The Future of Computers as Trucks

Today, I realised something curious. The way I consume content on computers has shifted significantly over the last decade, but the way I create content has barely changed at all.

On the consumption side, I now have my iPad and my iPhone and my Kindle. I can carry the web in my pocket, I can pinch and zoom and tap and stream my media while comfortably reclining on the sofa or at the beach, and do all this on devices with battery lives measured in days, not hours. The concept of “lifestyle computing” barely existed a decade ago. Now it’s the dominant form of computing.

When I want to make stuff, though, I open up a laptop that’s fundamentally the same as the one I used a decade ago. My MacBook Pro is lighter and faster and in every way better than my ridiculous old iBook, but it’s the product of a series of refinements as opposed to rethinkings. I then boot into Mac OS X (again, at 10.8, a more refined version of the original 10.0 I ran on my iBook in 2001) and open up the latest version of Photoshop or Illustrator or Word or Final Cut or Cinema 4D… all applications that rely on the same UI paradigms introduced in their version 1s in the mid-’90s or late ’80s. I could theoretically jump back a decade and work fairly comfortably (I’d probably swear a lot, but I could get the same work done, even if much more slowly).

It should be made clear that I’m not complaining. I love my MacBook, I love Mac OS X, and I love (most of) the applications I use. My workflow is pretty awesome. In fact, far from complaining, I actually can’t think of any significant way I could improve on my setup. Sure, you could make it a bit faster, increase the internal storage, and make my Thunderbolt Display a bit crisper, but I can’t think of any way to significantly change how I get stuff done.

So, what I’m simply curious about is this: in another decade, will I be creating on a refined version of my laptop, using a refined version of my applications and OS? How about in twenty years or fifty? Hardware keyboards have existed for well over a century and a half, so it seems pretty unlikely they’ll be superseded over the coming decades. The mouse and trackpad are fantastic user interface devices, and I find it pretty difficult to believe they’ll be replaced entirely by touch interfaces at the pro level.
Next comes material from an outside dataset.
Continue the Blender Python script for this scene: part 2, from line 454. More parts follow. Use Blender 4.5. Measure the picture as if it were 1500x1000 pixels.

I find it difficult to believe that windowed operating systems (like ‘Classic’ Windows and Mac OS X) will be replaced by anything that looks or works significantly differently. Similarly, while Microsoft and Apple and Google are each attempting to abstract away the file system on their lifestyle computing devices, I can’t see how transitioning away from the existing hierarchical, folder-based file system would make life any easier for those with more complex needs.

Steve Jobs made the point in 2010 that Macs and PCs are like “trucks” – invaluable for intensive use, but overkill for most. He used this to suggest that Mac and PC innovation has stagnated as there’s now very little left to refine. (This attitude probably explains why Apple have shoved the Mac Pro into Limbo).

I think there’s a real possibility that the Mac/PC, as it currently exists, is virtually impossible to improve upon in any significant (as in: revolutionary, as opposed to evolutionary) sense, though I’m equally sure that anybody that’s even made that claim has ended up looking a fool over the long term.

I can see insane advances in lifestyle computing coming in the medium term (tiny, wearable computers, holographic screens, voice interaction, and so on), but I can’t see how any of these shifts will profoundly affect those who use computers as professional creation devices. I can see somebody in a hundred years getting up, brewing a coffee, and booting up a computer that I would recognise. No Minority Report stuff – just a guy or girl at a desk, moving a mouse, clicking a keyboard, and seeing their creation unfurl onscreen. For the most intensive stuff, this core setup seems extremely hard to beat, and I think it will still be hard to beat even in an age of augmented reality goggles and super-realistic haptic feedback devices.

What I wonder is… am I just not thinking hard enough? How could we fundamentally change what a Mac/PC is in order to make it a better truck? (And please don’t tell me the answer is the Surface Pro).